In February 2015, the FASB issued ASU 2015-02, “Consolidation (Topic 810): Amendments to the Consolidation Analysis” (“ASU 2015-02”), which amends the consolidation requirements in ASC 810, primarily related to limited partnerships and VIEs. ASU 2015-02 is effective for the Company beginning on November 1, 2016. Early adoption is permitted. We do not anticipate the adoption of ASU 2015-02 to have a material impact on the Company’s Consolidated Financial Statements.  


In April 2015, the FASB issued ASU 2015-03, “Interest - Imputation of Interest” (“ASU 2015-03”), which requires that debt issuance costs related to a recognized debt liability be presented in the balance sheet as a direct deduction from the carrying amount of that debt liability. This new guidance is a change from the current treatment of recording debt issuance costs as an asset representing a deferred charge, and is consistent with the accounting treatment for debt discounts.
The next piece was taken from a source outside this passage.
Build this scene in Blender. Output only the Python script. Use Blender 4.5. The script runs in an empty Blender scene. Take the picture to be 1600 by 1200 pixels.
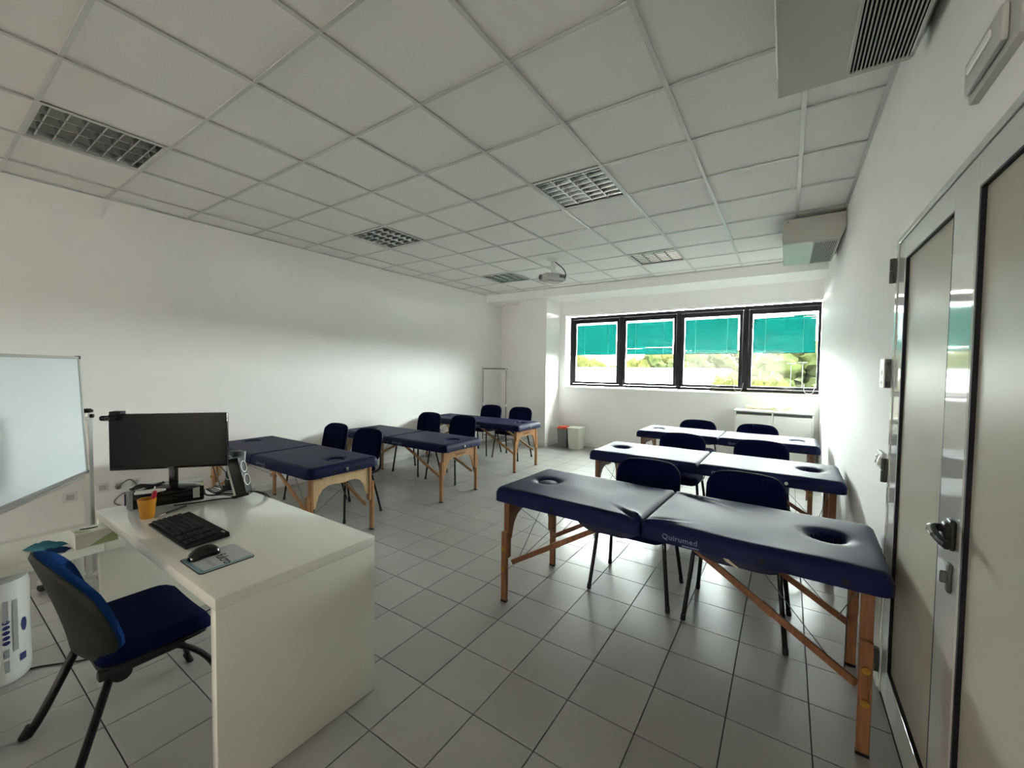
import bpy, bmesh, math, random
from mathutils import Vector, Matrix, noise
random.seed(7)
PI = math.pi
SC = bpy.context.scene
COL = SC.collection

# ---------------------------------------------------------------- camera, world, sun, exposure
F_PX, YAW, PITCH, ROLL = 642.209, 0.5891, -0.0368, 0.0117
CAM = (5.3659, -0.4739, 1.4821)
cd = bpy.data.cameras.new('camera')
cam = bpy.data.objects.new('camera', cd)
COL.objects.link(cam)
cd.sensor_fit = 'HORIZONTAL'
cd.sensor_width = 36.0
cd.lens = F_PX / 1600 * 36.0
cd.clip_start = 0.02
cy, sy, cp, sp = math.cos(YAW), math.sin(YAW), math.cos(PITCH), math.sin(PITCH)
vF = Vector((-sy * cp, cy * cp, sp)); vR0 = Vector((cy, sy, 0)); vU0 = vR0.cross(vF)
vR = vR0 * math.cos(ROLL) + vU0 * math.sin(ROLL)
vU = vU0 * math.cos(ROLL) - vR0 * math.sin(ROLL)
mw = Matrix((vR, vU, -vF)).transposed().to_4x4()
mw.translation = Vector(CAM)
cam.matrix_world = mw
SC.camera = cam

def project(p):
    q = Vector(p) - Vector(CAM)
    d = q.dot(vF)
    if d < 0.05: return None
    return 800 + F_PX * q.dot(vR) / d, 600 - F_PX * q.dot(vU) / d

SKY = 30.0
SUN = 26.0
EXPOSURE = 1.56
SCREEN = '#a9a6a2'  # tint of the added fill-light screen behind the camera
w = bpy.data.worlds.new('sky'); SC.world = w; w.use_nodes = True
bg = w.node_tree.nodes['Background']
bg.inputs['Color'].default_value = (0.985, 0.976, .968, 1); bg.inputs['Strength'].default_value = SKY
sd = bpy.data.lights.new('sun', 'SUN'); sd.energy = SUN; sd.angle = 0.02; sd.color = (1, .96, .88)
sun = bpy.data.objects.new('sun', sd); COL.objects.link(sun)
sun.rotation_euler = Vector((-0.76, 0.02, -0.65)).to_track_quat('-Z', 'Y').to_euler()
sun.location = (14, 3, 12)
pd = bpy.data.lights.new('window_daylight_portal', 'AREA'); pd.shape = 'RECTANGLE'; pd.size = 4.0; pd.size_y = 1.34
pd.cycles.is_portal = True
po = bpy.data.objects.new('window_daylight_portal', pd); COL.objects.link(po)
po.location = (3.754, 7.14, 1.84); po.rotation_euler = (-PI / 2, 0, 0)
SC.view_settings.view_transform = 'Standard'
SC.view_settings.look = 'None'
SC.view_settings.exposure = EXPOSURE
SC.view_settings.gamma = 1.0
SC.view_settings.use_curve_mapping = False
cy_ = SC.cycles
cy_.max_bounces = 14; cy_.diffuse_bounces = 10; cy_.glossy_bounces = 5; cy_.transmission_bounces = 6
cy_.transparent_max_bounces = 16; cy_.sample_clamp_indirect = 6.0
cy_.caustics_reflective = False; cy_.caustics_refractive = False
cy_.use_denoising = True

# ---------------------------------------------------------------- materials
def s2l(h):
    h = h.lstrip('#'); o = []
    for k in (0, 2, 4):
        c = int(h[k:k + 2], 16) / 255
        o.append(c / 12.92 if c <= .04045 else ((c + .055) / 1.055) ** 2.4)
    return (*o, 1)

def mat(name, col, rough=.5, metal=0., spec=.5, bump=0., bscale=200., var=0., vscale=8., coat=0., stretch=None, bdist=.002):
    m = bpy.data.materials.new(name); m.use_nodes = True
    nt = m.node_tree; b = nt.nodes['Principled BSDF']
    c = s2l(col) if isinstance(col, str) else (*col, 1)
    b.inputs['Base Color'].default_value = c
    b.inputs['Roughness'].default_value = rough
    b.inputs['Metallic'].default_value = metal
    b.inputs['Specular IOR Level'].default_value = spec
    b.inputs['Coat Weight'].default_value = coat
    b.inputs['Coat Roughness'].default_value = .08
    tc = nt.nodes.new('ShaderNodeTexCoord'); mp = nt.nodes.new('ShaderNodeMapping')
    nt.links.new(tc.outputs['Object'], mp.inputs['Vector'])
    if stretch: mp.inputs['Scale'].default_value = stretch
    if var > 0:
        n = nt.nodes.new('ShaderNodeTexNoise'); n.inputs['Scale'].default_value = vscale; n.inputs['Detail'].default_value = 6
        nt.links.new(mp.outputs['Vector'], n.inputs['Vector'])
        r = nt.nodes.new('ShaderNodeValToRGB')
        r.color_ramp.elements[0].position = .3; r.color_ramp.elements[1].position = .7
        r.color_ramp.elements[0].color = (*[x * (1 - var) for x in c[:3]], 1)
        r.color_ramp.elements[1].color = (*[min(1, x * (1 + var)) for x in c[:3]], 1)
        nt.links.new(n.outputs['Fac'], r.inputs['Fac']); nt.links.new(r.outputs['Color'], b.inputs['Base Color'])
    if bump > 0:
        n2 = nt.nodes.new('ShaderNodeTexNoise'); n2.inputs['Scale'].default_value = bscale; n2.inputs['Detail'].default_value = 3
        nt.links.new(tc.outputs['Object'], n2.inputs['Vector'])
        bp = nt.nodes.new('ShaderNodeBump'); bp.inputs['Strength'].default_value = bump; bp.inputs['Distance'].default_value = bdist
        nt.links.new(n2.outputs['Fac'], bp.inputs['Height']); nt.links.new(bp.outputs['Normal'], b.inputs['Normal'])
    return m

def tile_mat(name, col, rough, var):
    # per-piece tint by object so that neighbouring tiles differ slightly
    m = mat(name, col, rough, bump=.25, bscale=60, bdist=.0012, coat=.45)
    m.node_tree.nodes['Principled BSDF'].inputs['Coat Roughness'].default_value = .19
    nt = m.node_tree; b = nt.nodes['Principled BSDF']; c = s2l(col)
    oi = nt.nodes.new('ShaderNodeObjectInfo'); n = nt.nodes.new('ShaderNodeTexNoise'); tc = nt.nodes.new('ShaderNodeTexCoord')
    n.inputs['Scale'].default_value = 240; nt.links.new(tc.outputs['Object'], n.inputs['Vector'])
    ad = nt.nodes.new('ShaderNodeMath'); ad.operation = 'MULTIPLY_ADD'; ad.inputs[1].default_value = .45
    nt.links.new(oi.outputs['Random'], ad.inputs[0]); nt.links.new(n.outputs['Fac'], ad.inputs[2])
    r = nt.nodes.new('ShaderNodeValToRGB'); r.color_ramp.elements[0].position = .3; r.color_ramp.elements[1].position = 1.15 if False else 1.
    r.color_ramp.elements[0].color = (*[x * (1 - var) for x in c[:3]], 1); r.color_ramp.elements[1].color = (*[x * (1 + var) for x in c[:3]], 1)
    nt.links.new(ad.outputs[0], r.inputs['Fac']); nt.links.new(r.outputs['Color'], b.inputs['Base Color'])
    return m

def wood_mat(name, c1, c2):
    m = bpy.data.materials.new(name); m.use_nodes = True
    nt = m.node_tree; b = nt.nodes['Principled BSDF']; b.inputs['Roughness'].default_value = .38
    tc = nt.nodes.new('ShaderNodeTexCoord'); mp = nt.nodes.new('ShaderNodeMapping'); mp.inputs['Scale'].default_value = (30, 30, 3)
    n = nt.nodes.new('ShaderNodeTexNoise'); n.inputs['Scale'].default_value = 3; n.inputs['Detail'].default_value = 8; n.inputs['Distortion'].default_value = .6
    r = nt.nodes.new('ShaderNodeValToRGB'); r.color_ramp.elements[0].position = .32; r.color_ramp.elements[1].position = .68
    r.color_ramp.elements[0].color = s2l(c1); r.color_ramp.elements[1].color = s2l(c2)
    nt.links.new(tc.outputs['Object'], mp.inputs['Vector']); nt.links.new(mp.outputs['Vector'], n.inputs['Vector'])
    nt.links.new(n.outputs['Fac'], r.inputs['Fac']); nt.links.new(r.outputs['Color'], b.inputs['Base Color'])
    return m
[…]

The guidance, which requires retrospective application, is effective for the Company beginning November 1, 2016. Early adoption is permitted. The adoption of ASU 2015-03 will result in reclassification of our deferred bond issuance costs from assets to an offset of our notes payable on the Company’s Consolidated Financial Statements. Additionally, in August 2015, as a follow-up to ASU 2015-03, the FASB issued ASU 2015-15 “Interest – Imputation of Interest (Subtopic 835-30)” (“ASU 2015-15”). ASU 2015-15 addresses the presentation of debt issuance costs for line-of-credit arrangements, allowing an entity to defer and present debt issuance costs as an asset and subsequently amortize the deferred debt issuance costs ratably over the term of the line-of-credit arrangement, regardless of whether there are any outstanding borrowings on the line-of-credit arrangement. The Company does not expect ASU 2015-15 to have a material impact on the Company’s Consolidated Financial Statements.